Even so, the supply of new high-grade bonds has shrunk, with September issuance volumes so far on track to make it the lowest for the month in a decade, according to data provider Informa Global Markets.

That has hit the supply of good quality assets just when investors need more safe places to hide. It would also eat into fees for Wall Street banks.

Natalie Trevithick, head of investment grade credit at Payden & Rygel, a fund manager, said investors were looking for higher quality issuers even as “a number of issuers have been standing down from the markets.” “What we have seen is a shift to shorter-dated financing,” Trevithick said.

Earlier this year, Oracle Corp, for example, was widely expected by bankers, analysts and strategists to issue $20 billion worth of bonds to fund its acquisition of healthcare IT firm Cerner Corp.

The $28.2 billion deal closed in June. Typically companies take a bridge loan to fund mergers but then pay it down with a long-dated bond issue before closing.

Oracle instead drew down $15.7 billion from a one-year bridge loan and took out term loans worth $4.4 billion with three year and five year maturities that could be prepaid early to refinance the bridge loan.
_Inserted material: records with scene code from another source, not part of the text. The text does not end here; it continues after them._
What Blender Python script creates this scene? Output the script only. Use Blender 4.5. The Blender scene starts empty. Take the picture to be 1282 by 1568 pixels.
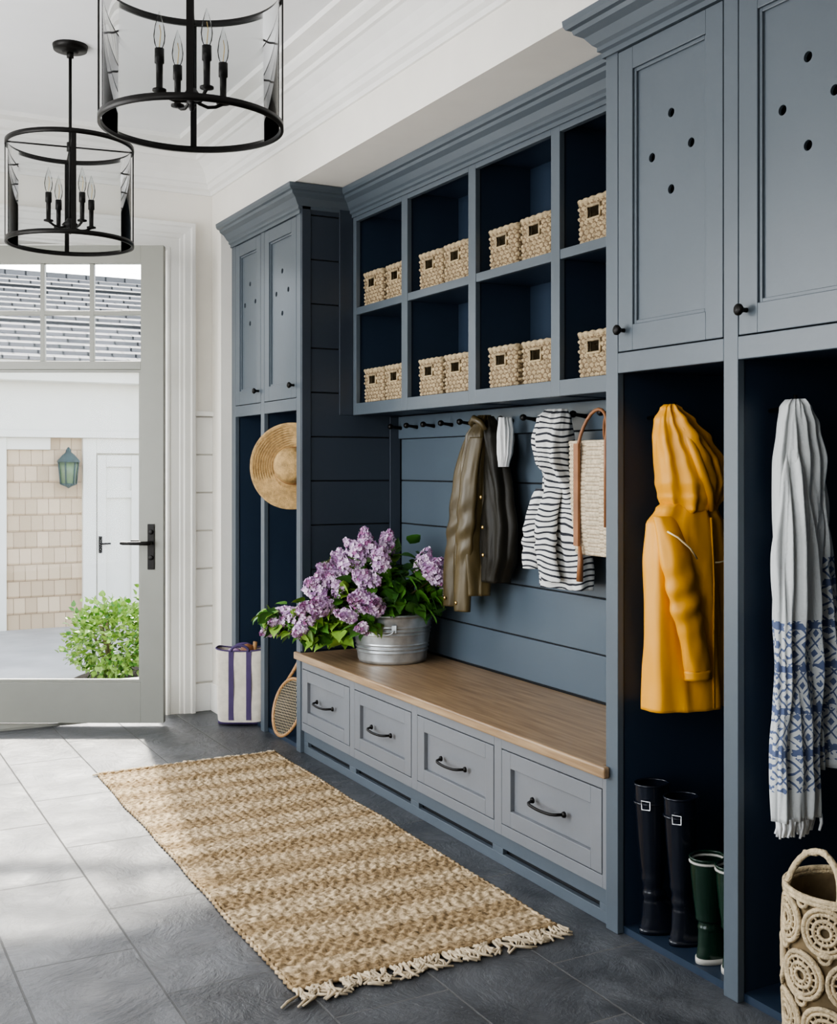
import bpy, bmesh, math, random
from mathutils import Vector, Matrix, noise
random.seed(7)
pi=math.pi
C=bpy.context.scene
# ------------------------------------------------------------------ materials
def nodes(name):
    m=bpy.data.materials.new(name); m.use_nodes=True
    nt=m.node_tree; b=nt.nodes['Principled BSDF']
    return m,nt,b
def N(nt,t,**k):
    n=nt.nodes.new(t)
    for a,v in k.items():
        if a in n.inputs.keys(): n.inputs[a].default_value=v
        else: setattr(n,a,v)
    return n
def coord(nt,kind='Object'):
    return nt.nodes.new('ShaderNodeTexCoord').outputs[kind]
def mat(name,col,rough=.5,metal=0,var=0,vscale=8,bump=0,bscale=40,stretch=(1,1,1),spec=.5,col2=None):
    m,nt,b=nodes(name)
    b.inputs['Base Color'].default_value=(*col,1); b.inputs['Roughness'].default_value=rough
    b.inputs['Metallic'].default_value=metal; b.inputs['Specular IOR Level'].default_value=spec
    if var or bump or col2:
        mp=N(nt,'ShaderNodeMapping'); mp.inputs['Scale'].default_value=stretch
        nt.links.new(coord(nt),mp.inputs[0])
    if var or col2:
        nz=N(nt,'ShaderNodeTexNoise',Scale=vscale,Detail=5.0)
        nt.links.new(mp.outputs[0],nz.inputs['Vector'])
        cr=nt.nodes.new('ShaderNodeValToRGB')
        c2=col2 if col2 else tuple(min(1,c*(1+var)) for c in col)
        c1=tuple(c*(1-var) for c in col)
        cr.color_ramp.elements[0].position=.35; cr.color_ramp.elements[1].position=.65
        cr.color_ramp.elements[0].color=(*c1,1); cr.color_ramp.elements[1].color=(*c2,1)
        nt.links.new(nz.outputs['Fac'],cr.inputs[0]); nt.links.new(cr.outputs[0],b.inputs['Base Color'])
    if bump:
        n2=N(nt,'ShaderNodeTexNoise',Scale=bscale,Detail=4.0)
        nt.links.new(mp.outputs[0],n2.inputs['Vector'])
        bp=N(nt,'ShaderNodeBump',Strength=bump,Distance=.01)
        nt.links.new(n2.outputs['Fac'],bp.inputs['Height']); nt.links.new(bp.outputs[0],b.inputs['Normal'])
    return m
M={}
M['cab']=mat('blue_grey_paint',(.086,.105,.123),.36,var=.03,vscale=3,bump=.03,bscale=60)
M['cab_lit']=mat('lit_drawer_paint',(.170,.178,.190),.38,var=.03,vscale=3,bump=.03,bscale=60)  # cabinet paint lightened: floor-bounced light on the bench put into the colour
M['cab_shade']=mat('shaded_interior_paint',(.020,.034,.058),.40,var=.05,vscale=3)  # cabinet paint darkened to navy: recess shade painted into the colour
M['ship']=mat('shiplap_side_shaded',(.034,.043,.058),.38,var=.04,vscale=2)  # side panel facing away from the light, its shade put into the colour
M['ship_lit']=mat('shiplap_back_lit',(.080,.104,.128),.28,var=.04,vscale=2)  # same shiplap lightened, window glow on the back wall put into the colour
M['white']=mat('white_trim_paint',(.85,.84,.81),.45,var=.02)
M['wall']=mat('cream_wall_paint',(.84,.81,.75),.7,var=.015,bump=.04,bscale=120)
M['ceil']=mat('ceiling_paint',(.85,.85,.85),.8,var=.01)
M['doorp']=mat('greige_door_paint',(.27,.27,.235),.4,var=.02)
M['black']=mat('blackened_iron',(.010,.009,.008),.42,metal=.6,var=.1,bump=.05,bscale=200)
M['dark']=mat('dark_void',(.004,.005,.007),.8,var=.1)
M['straw']=mat('woven_seagrass',(.40,.31,.185),.8,var=.30,vscale=45,bump=.6,bscale=160)
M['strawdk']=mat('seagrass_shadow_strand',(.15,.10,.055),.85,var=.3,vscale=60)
M['palm']=mat('palm_straw',(.60,.50,.36),.8,var=.2,vscale=80,bump=.6,bscale=180)
M['palmdk']=mat('palm_straw_shadow',(.34,.265,.175),.85,var=.2,vscale=80)
M['rope']=mat('jute_rope',(.56,.44,.27),.85,var=.25,vscale=60,bump=.6,bscale=200)
M['hat']=mat('hat_straw',(.42,.27,.11),.7,var=.22,vscale=50,bump=.4,bscale=150)
M['yellow']=mat('yellow_raincoat',(.72,.32,.012),.5,var=.05,vscale=4,bump=.10,bscale=14)
M['ylight']=mat('coat_piping',(.80,.62,.35),.5,var=.05)
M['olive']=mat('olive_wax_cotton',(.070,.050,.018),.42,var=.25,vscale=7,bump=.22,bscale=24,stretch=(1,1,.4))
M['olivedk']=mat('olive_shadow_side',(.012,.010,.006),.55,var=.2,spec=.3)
M['brass']=mat('brass',(.7,.5,.2),.3,metal=1,var=.05)
M['canvas']=mat('canvas',(.66,.60,.50),.85,var=.08,vscale=30,bump=.3,bscale=300)
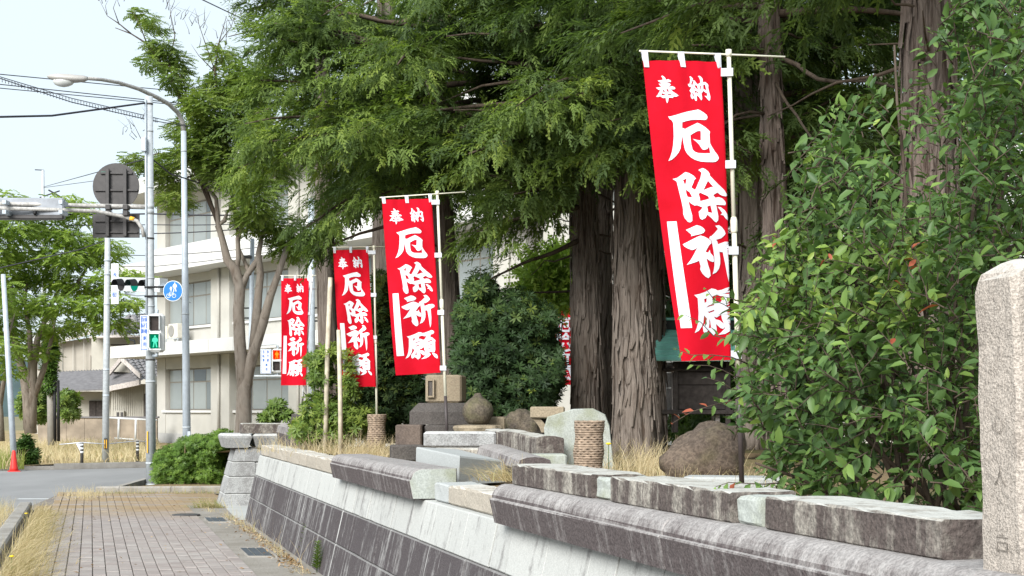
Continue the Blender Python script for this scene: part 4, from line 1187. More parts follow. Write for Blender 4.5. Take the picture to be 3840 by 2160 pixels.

The tech giant also doubled the size of its commercial paper program to $6 billion and said that it could expand the size of the term loan to $6 billion.

More recently, Adobe Inc said it will fund its $20 billion acquisition of cloud-based designer platform Figma with stock and cash on hand, throwing in a term loan if necessary.
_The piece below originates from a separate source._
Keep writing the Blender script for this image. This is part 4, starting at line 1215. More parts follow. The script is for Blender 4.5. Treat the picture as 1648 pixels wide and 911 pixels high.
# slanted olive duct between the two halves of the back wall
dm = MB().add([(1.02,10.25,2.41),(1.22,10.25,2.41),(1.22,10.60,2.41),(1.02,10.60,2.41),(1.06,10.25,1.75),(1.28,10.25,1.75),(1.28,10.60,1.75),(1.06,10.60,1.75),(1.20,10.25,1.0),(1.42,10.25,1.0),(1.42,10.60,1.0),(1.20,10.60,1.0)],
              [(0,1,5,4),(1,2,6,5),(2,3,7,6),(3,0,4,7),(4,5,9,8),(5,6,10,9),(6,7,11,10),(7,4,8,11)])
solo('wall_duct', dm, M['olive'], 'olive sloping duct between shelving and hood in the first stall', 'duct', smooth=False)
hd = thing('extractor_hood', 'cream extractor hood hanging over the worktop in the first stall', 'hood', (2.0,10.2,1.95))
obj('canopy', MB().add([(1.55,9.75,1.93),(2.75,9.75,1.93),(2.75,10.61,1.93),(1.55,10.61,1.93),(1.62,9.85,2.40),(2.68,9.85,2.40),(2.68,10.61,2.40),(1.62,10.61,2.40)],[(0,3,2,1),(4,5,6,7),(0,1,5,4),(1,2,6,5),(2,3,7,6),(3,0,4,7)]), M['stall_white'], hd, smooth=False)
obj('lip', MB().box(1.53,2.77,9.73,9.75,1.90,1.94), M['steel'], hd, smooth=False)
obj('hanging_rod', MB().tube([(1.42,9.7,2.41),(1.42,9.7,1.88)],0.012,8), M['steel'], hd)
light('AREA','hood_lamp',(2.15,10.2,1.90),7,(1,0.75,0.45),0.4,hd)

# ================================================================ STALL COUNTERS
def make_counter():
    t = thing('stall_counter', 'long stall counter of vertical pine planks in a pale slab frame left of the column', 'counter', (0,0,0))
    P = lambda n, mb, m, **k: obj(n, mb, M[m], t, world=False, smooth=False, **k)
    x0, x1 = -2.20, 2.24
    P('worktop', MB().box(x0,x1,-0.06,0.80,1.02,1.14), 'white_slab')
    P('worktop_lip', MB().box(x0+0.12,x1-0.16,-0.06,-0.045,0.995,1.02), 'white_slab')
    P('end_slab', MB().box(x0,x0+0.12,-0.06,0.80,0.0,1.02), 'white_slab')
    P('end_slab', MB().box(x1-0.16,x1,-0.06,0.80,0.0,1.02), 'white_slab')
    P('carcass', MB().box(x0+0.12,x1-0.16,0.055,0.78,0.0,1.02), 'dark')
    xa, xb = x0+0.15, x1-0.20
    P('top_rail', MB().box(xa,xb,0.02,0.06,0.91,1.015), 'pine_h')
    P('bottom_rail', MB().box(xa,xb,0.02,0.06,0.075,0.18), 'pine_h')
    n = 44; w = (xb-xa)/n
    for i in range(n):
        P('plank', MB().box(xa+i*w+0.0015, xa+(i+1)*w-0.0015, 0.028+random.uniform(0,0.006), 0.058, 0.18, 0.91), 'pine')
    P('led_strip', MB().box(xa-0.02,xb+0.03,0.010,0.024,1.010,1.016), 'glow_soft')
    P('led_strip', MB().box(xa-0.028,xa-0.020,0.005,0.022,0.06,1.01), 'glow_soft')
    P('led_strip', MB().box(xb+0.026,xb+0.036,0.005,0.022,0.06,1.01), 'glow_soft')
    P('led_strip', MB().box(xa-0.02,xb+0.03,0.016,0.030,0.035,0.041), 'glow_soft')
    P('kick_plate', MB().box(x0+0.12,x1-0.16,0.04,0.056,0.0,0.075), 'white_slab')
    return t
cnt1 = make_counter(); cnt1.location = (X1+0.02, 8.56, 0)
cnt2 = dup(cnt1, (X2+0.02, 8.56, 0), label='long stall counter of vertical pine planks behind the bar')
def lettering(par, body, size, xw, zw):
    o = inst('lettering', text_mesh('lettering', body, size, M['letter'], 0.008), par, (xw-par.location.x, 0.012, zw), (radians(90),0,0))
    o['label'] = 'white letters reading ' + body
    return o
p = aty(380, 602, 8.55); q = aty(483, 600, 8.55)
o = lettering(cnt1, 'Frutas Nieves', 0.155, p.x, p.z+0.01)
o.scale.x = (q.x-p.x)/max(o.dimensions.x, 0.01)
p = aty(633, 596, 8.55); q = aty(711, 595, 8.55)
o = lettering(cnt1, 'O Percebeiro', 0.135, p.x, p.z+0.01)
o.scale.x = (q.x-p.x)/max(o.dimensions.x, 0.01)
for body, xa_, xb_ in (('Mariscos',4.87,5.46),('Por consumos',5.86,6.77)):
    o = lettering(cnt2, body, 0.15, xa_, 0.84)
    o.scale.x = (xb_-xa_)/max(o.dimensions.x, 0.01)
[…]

Reuters could not determine Oracle’s and Adobe’s rationale behind their funding decisions, but bankers said their actions were evidence of the broader trend.

An Adobe spokesperson said the company was able to finance the deal given its cash flow. “If a term loan is necessary due to timing of the deal closing, we expect to pay it back quickly,” the company said.

Oracle did not respond to requests for comment.

SHORT-TERM DEBT

Bond syndicate desks had estimated, based on their visibility of the issuance pipeline, that September would see as much as $150 billion of new bond supply, but as of Wednesday only $73.65 billion has made it to the primary markets, according to Informa data.

Of those, nearly 43% of all new high-grade bonds priced in September carried maturities up to five years compared to around 32% in August and 28% in September last year, the data showed. This has happened even as two-year and five-year Treasury yields jumped during the month, raising the cost of short-term debt.

To be sure, not all companies can afford to wait for better funding conditions. In the market for junk bonds, for example, some companies are paying higher rates to raise funds. Stronger companies, however, have more choice and are coming off a period of bingeing on debt.

“So they have the option in the current environment of higher absolute coupons, compared to that of the last decade, to wait or look at other near-term funding options,” said Brian Cogliandro, international head of syndicate at MUFG.